Alcarràs es un arrebato de amor a la tierra. La película premiada en la Berlinale, representa una señal de Europa y del mundo de la cultura a nuestro planeta doméstico. La directora Carla Simón lanzó, hace cinco años, su ópera prima en el mismo Festival de Cine de Berlín con Estiu 1993; y ha vuelto ahora para hacerse con el Oso de Oro con Alcarràs. La cinta reproduce un escenario familiar íntimo pero rodeado de gente; y sí, su premio es una señal. Alguien nos grita desde lejos: haced que vuestra cultura sea parte del universo de las culturas y olvidaos de la nación excluyente. Simón desafía sin pretenderlo el incierto futuro. Nació en Barcelona y a los seis años se trasladó a vivir a La Garrotxa. Empezó su carrera con decisión en la UAB y la London Film School; dirigió el documental Born positive y el cortometraje Lipstick, dos piezas de amor, soledad infantil y reencuentro.
Para levantar el Oso de Oro, la directora ha llegado a un lugar transparente que está y no se explica: el cine coral de un pueblo de recolectores de melocotón, al oeste de la comarca del Segrià, cuya imagen en la gran pantalla no es sino una forma de eterno retorno. El mejor melocotón se planta “lejos de los atascos insulsos”…"junto a un muro de cipreses”, por utilizar palabras de Joan Margarit, el enorme y llorado bardo, Premio Cervantes, nacido en el secano de Sanaüja (La Segarra), regado por el mismo canal que se comunica con las ciénagas de Alcarràs, en la margen derecha del río Segre.
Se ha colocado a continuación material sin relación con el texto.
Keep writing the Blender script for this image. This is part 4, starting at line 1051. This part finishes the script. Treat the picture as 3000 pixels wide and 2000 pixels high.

La película de la Simón empieza con un final hipotéticamente infeliz, dominado por el interés general de los monopolios eléctricos que expropian para implantar placas solares en suaves laderas. A Carla deberíamos llamarle maga. Ella ha revivido un pueblo al que la une un vínculo familiar, el de los Soler. Cruzando ficción y realidad, su cámara recorre las bellas arboledas solares y los muros de piedra y cal corrompidos por el agarre de la madreselva. ¡Alcarràs!... T’evocaré de lluny amb un crit d’alegria, hubiese escrito el mismo Carles Riba, poeta señero en los años del hierro que dejó a la posteridad sus Elegias de Bierville. La crítica internacional celebra a Carla, una mujer joven “con el mundo a sus pies”, diría Marañón. Ella vive su homenaje al cultivo como una necesidad emocional. Por eso llenó su metraje de agricultores que hacen de actores jugando al realismo austrohúngaro de Berlanga y a los Episodios de Galdós trasladados al celuloide por Luis Buñuel. Digamos también que Simón ha hecho como el pionero King Vidor, cuando llenó la pantalla de transeúntes caminando por las calles en blanco y negro, en plena ley seca.
En Alcarràs, los vecinos de la localidad que se ponen ante una cámara por primera vez no solo hablan en catalán, sino que lo hacen en una variante específica de esa zona, fronteriza entre Cataluña y Aragón. Este es el ornato, pero hay más porque el fondo de Carla bulle: “todos tenemos una familia, en todos los países existe la agricultura que al final tiene su punto universal". Su película olvida intencionadamente el arte de persuadir tan necesario en los negocios fáciles; solo afronta el vicio de narrar la cruda y dulce realidad. No es nueva, es novísima; rozó Goyas y segundos premios antes de subirse al altar de los escogidos en esta 72 edición del Festival de Berlín, de 2022, que tanta falta nos hacía desde que, en 1983, Mario Camus lo ganó con La Colmena.
El rodaje de la cinta inundó la localidad de equipos móviles, algo ya lejano cuando cada madrugada suena el alba del agricultor. Carla Simón conmueve y asombra sin vulgarismos ni genealogías rurales más o menos inventadas. Ella ha revisitado la autobiografía del alma, un género literario inventado por Agustín de Hipona en sus Confesiones: hablar de mí a través del otro.